M.C.:     Ellen is very interesting, 'cause Ellen is like…Ellen is great, I mean I think Ellen is a great and a brave and an important person.  But she's not political.  At all. And she doesn't have to be.  But she should be…but she shouldn't be, I mean she shouldn't be 'cause she's not, that's not her personality.  It's not natural to her.  I think she is uncomfortable in that position, but then who else could there be.  But, she's so popular because she is true to herself, and if she's not being political.  
P.S.:  Yeah, what if she took that chance and just dove off one day and tried?  Would it mean the end of her career as she knows it because that's not who she is?  

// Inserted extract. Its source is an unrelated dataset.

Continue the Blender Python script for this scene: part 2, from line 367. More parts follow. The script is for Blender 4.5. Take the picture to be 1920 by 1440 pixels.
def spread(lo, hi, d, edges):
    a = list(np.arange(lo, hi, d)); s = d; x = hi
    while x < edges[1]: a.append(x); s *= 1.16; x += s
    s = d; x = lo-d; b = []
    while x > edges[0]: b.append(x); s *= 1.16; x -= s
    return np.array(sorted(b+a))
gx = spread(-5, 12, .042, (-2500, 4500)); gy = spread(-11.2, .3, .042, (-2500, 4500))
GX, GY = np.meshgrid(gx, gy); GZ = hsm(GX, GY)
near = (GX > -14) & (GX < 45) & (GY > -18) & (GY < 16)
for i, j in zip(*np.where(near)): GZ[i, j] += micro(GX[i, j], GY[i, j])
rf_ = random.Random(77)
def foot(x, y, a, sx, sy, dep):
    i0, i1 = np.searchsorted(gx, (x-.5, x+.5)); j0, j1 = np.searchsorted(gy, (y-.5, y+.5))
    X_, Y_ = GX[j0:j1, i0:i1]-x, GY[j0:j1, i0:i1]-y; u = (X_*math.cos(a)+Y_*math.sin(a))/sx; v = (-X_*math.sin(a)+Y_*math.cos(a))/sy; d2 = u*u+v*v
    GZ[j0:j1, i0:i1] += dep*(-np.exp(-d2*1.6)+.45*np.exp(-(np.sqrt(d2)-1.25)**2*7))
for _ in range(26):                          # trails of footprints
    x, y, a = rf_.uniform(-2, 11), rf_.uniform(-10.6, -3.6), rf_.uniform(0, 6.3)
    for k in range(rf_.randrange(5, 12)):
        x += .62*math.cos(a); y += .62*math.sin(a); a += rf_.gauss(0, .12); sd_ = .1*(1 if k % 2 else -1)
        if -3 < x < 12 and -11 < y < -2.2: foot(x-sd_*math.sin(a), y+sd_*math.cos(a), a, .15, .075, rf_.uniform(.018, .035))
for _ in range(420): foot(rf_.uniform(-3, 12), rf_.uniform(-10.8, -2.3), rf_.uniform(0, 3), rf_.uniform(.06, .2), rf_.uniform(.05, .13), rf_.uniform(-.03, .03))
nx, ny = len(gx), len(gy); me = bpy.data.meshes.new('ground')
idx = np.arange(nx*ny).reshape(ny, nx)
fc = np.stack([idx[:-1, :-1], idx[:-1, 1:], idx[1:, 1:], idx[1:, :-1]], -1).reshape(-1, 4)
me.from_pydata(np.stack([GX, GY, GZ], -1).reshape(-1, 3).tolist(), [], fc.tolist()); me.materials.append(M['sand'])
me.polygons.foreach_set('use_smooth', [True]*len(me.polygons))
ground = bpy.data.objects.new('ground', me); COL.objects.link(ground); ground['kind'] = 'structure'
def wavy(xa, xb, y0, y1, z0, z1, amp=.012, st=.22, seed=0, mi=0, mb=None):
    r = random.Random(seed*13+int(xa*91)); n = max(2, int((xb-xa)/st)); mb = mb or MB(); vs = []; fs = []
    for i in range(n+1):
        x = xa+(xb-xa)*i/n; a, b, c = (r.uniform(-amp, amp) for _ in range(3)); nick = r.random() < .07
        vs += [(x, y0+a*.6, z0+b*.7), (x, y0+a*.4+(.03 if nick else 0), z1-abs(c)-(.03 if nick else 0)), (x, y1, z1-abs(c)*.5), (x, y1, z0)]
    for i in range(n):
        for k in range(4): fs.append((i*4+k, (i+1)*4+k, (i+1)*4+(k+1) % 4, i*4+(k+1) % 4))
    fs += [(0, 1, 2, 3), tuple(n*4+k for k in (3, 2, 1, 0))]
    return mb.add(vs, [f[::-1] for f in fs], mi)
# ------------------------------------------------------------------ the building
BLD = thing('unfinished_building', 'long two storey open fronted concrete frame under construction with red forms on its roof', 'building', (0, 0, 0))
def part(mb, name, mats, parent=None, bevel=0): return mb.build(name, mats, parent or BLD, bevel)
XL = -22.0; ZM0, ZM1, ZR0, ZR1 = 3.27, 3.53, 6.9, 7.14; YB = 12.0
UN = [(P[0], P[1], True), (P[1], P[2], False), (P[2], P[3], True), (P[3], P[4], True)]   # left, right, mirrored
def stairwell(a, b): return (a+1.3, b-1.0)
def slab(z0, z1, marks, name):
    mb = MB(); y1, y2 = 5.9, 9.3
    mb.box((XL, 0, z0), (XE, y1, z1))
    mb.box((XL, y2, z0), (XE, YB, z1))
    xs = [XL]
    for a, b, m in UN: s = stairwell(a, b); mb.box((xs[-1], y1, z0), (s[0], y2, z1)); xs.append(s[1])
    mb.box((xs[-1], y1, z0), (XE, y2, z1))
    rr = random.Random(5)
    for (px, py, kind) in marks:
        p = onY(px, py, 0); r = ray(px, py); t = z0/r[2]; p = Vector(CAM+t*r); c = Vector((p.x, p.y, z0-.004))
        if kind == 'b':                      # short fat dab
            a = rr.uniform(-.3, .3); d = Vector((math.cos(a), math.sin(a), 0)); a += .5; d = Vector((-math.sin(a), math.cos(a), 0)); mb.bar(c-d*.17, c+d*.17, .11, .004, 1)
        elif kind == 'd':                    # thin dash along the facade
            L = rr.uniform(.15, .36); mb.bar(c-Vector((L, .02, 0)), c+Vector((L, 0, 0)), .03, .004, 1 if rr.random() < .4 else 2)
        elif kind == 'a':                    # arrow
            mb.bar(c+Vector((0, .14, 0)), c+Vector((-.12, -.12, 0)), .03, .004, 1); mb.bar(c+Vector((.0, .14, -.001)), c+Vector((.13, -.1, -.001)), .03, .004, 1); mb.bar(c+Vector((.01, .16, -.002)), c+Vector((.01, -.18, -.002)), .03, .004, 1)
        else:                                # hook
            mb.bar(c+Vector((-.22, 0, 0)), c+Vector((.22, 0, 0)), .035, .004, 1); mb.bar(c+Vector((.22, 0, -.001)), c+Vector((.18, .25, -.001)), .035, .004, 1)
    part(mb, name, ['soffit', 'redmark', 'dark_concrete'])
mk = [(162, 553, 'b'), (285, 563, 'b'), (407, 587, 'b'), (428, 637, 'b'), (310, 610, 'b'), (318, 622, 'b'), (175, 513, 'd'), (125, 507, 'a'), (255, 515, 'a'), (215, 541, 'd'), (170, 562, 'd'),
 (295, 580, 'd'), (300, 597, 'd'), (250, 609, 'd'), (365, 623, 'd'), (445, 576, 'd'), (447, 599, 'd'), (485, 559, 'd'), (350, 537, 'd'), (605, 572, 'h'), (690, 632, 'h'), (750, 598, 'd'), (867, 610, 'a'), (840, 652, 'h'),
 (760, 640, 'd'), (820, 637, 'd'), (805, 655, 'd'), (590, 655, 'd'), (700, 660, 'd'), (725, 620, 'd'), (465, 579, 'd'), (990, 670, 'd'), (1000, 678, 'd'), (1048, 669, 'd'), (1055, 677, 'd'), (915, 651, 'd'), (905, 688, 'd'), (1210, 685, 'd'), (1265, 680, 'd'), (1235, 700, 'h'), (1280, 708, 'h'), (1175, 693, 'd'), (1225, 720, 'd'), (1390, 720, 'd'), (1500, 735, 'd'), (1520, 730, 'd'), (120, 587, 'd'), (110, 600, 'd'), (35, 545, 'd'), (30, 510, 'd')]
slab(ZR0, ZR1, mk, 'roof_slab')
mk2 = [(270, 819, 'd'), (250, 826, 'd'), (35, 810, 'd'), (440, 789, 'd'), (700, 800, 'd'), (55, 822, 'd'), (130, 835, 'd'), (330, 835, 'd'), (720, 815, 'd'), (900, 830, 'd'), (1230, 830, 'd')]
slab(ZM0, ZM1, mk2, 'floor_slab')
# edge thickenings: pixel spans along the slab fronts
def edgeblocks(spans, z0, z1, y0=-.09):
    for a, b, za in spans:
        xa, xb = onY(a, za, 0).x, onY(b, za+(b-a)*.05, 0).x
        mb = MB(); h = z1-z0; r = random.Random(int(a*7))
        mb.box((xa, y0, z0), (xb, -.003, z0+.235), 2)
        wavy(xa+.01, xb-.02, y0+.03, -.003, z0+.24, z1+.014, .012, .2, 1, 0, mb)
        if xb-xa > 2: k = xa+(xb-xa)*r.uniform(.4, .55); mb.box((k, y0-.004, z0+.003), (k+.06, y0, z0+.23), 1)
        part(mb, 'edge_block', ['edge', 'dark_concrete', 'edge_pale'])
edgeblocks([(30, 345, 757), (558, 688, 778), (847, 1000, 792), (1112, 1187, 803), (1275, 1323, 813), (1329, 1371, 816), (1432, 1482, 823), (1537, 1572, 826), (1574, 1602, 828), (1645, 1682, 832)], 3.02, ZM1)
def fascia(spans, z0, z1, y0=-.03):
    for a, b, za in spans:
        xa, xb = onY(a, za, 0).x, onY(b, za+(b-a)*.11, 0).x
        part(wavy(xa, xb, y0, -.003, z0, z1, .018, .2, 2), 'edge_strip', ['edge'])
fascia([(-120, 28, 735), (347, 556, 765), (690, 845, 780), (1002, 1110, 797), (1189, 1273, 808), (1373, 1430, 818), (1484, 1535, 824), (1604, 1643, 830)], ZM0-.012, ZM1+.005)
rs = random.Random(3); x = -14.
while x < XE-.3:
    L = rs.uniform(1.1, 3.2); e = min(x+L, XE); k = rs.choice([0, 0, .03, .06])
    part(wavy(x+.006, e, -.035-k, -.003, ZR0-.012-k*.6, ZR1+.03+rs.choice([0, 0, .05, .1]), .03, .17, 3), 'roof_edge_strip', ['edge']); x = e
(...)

M.C.:  Yeah, it's not, it's not what people like about her, what makes people laugh when she is talking and her, um, political insight.  It's really just because she's very natural  and very funny, and kind of like this very safe personality. And, in a sense that's even more political because it shows that somebody can be out and be on top and totally popular and totally a non-threatening presence and that-that can be as mainstream as anybody who's like is considered like mainstream.
P.S.:  Mm-hmm
M.C.:  You know, so maybe it's even more revolutionary, that she's not political.  But, it's a hard thing when you, you know, you trying to like figure out what would help along things
P.S.:  No, it's hard to say because she is non-threatening, yet she is still threatening to such a large portion of the population for just e-
P.S. and M.C.:  existing.  
P.S.  Being on, you know, TV.
M.C.:   Yeah, so maybe that's the threat enough, but then I don't know, I don't know.
P.S.:  Maybe America just isn't a safe space for a very "out there" female voice.  
M.C.:  Yeah.
P.S.:  Or portions of America, I should say.  
M.C.:  They're starting. [Music is starting up for the opening act]
P.S.:  I want to thank you so much for your time!